Brave Search now has ads. Here’s all the reactions from the Brave community – spoiler alert: none of them of positive…
Brave is a privacy browser and search engine (like DuckDuckGo). Up to now, Brave has avoided ads – preferring to focus on BAT. But ads are coming to Brave, as confirmed by the company in a recent press release.
Here’s the full statement:
After nearly 18 months of testing and feedback from initial partners, Brave Search Ads have exited their beta phase and are now available in major markets as part of Brave’s innovative privacy-preserving ad platform. Leading brands such as Amazon Ads Sponsored Products, Dell, Fubo, Insurify, Shutterstock, and Thumbtack are using Brave Search Ads as part of their performance marketing strategies.
As of April 2024, a third of the top search advertisers in the US by media spend are either currently testing or have moved to paid Brave Search Ads campaigns. Since the beginning of the year, 89% of customers who started Brave Search Ads campaigns have continued to advertise in consecutive months.
Brave Search is available globally to all desktop and mobile users at search.brave.com, and is also the default search engine in the Brave browser, which has over 65 million monthly active users. It’s the fastest growing search engine since Bing, with over 10 billion annual queries
PRESS RELEASE
Brave Users React To Brave’s Introduction of “Privacy-First Ads”
Obviously, people that use Brave use it because they don’t want to be tracked and marketed to by Google / Microsoft / Apple and their respective advertising partners.
Brave has always been different. Initially, it set out to rewrite the publishing playbook through the implementation of its Basic Attention Token (BAT) blockchain, whereby readers and content creators could earn BAT for engagement inside Brave.
As of 2024, I have quite a lot of BAT but sadly it is not worth anything. I think BAT is sticking around but Brave now needs a more reliable, bankable form of income – and this is where Brave Ads come into play.
People are really, understandable irked by Brave’s decision to bring ads to its search engine. I spent a while cruising the social media landscape, gaging opinion and reactions – nearly all of them were negative.
Here’s some highlights via Reddit and Twitter:
Every single business is turning to ads. Apple, Brave, Netflix, even windows trying to upsell inside the start menu or in the explorer. I don’t know why the word that this is acceptable is going around. It’s fucked up.”
Time to drop it. If I’m doing a search, I am not asking for ads. Anything which deliberately injects unwanted information into results cannot be relied on or trusted.
We block other ads but we give you ads instead. Just trust us. I wonder the legality of injecting your own ads in place of others. I have a good feeling that will come next.
The amount of mental effort people commit themselves to in order to justify not using FF is astonishing.
Brave is nothing more than even more Chromium garbage.
There is no such thing as privacy preserving ads; you’re still selling your customers. And in order to fully respect privacy you’re going to end up with ineffective advertising, which makes very little profit.

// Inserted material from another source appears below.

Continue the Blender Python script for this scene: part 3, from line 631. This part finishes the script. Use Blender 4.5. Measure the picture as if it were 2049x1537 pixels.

If a company is giving you a product for free its because you are the product
So… Brave Search is now coming out and admitting that they’re a digital advertising company. Only one that, through their browser, knows every site you’re visiting, every internet search that you do, every bookmark that you save. It’s good of them to confess openly what many skeptics could only speculate about.
Bottom Line? This is a PR Disaster For The Company
Users are angry and feel betrayed by Brave’s decision to show ads in search results. It contradicts Brave’s claims of being privacy-focused and putting users first.
The idea of “privacy-preserving ads” is met with strong skepticism. Redditors argue that private ads that don’t track users won’t be effective for advertisers. One highly upvoted comment declares “There is no such thing as privacy preserving ads; you’re still selling your customers.”
Some call Brave hypocritical and greedy, accusing them of exploiting user data for profit just like the tech giants they criticize. Brave’s past issues, like injecting affiliate links, are mentioned as further evidence of questionable practices.
A small group of commenters acknowledge Brave’s need to make money to support its operations. They consider it the “best case scenario” if Brave needs funds to build an independent search index. A few state they’d be willing to pay for ad-free search.
Many comments compare Brave to other companies introducing more ads, like Apple, Netflix, and Microsoft. Some recommend switching to alternatives like Firefox. Brave’s use of Chromium is also criticized as not being genuinely private.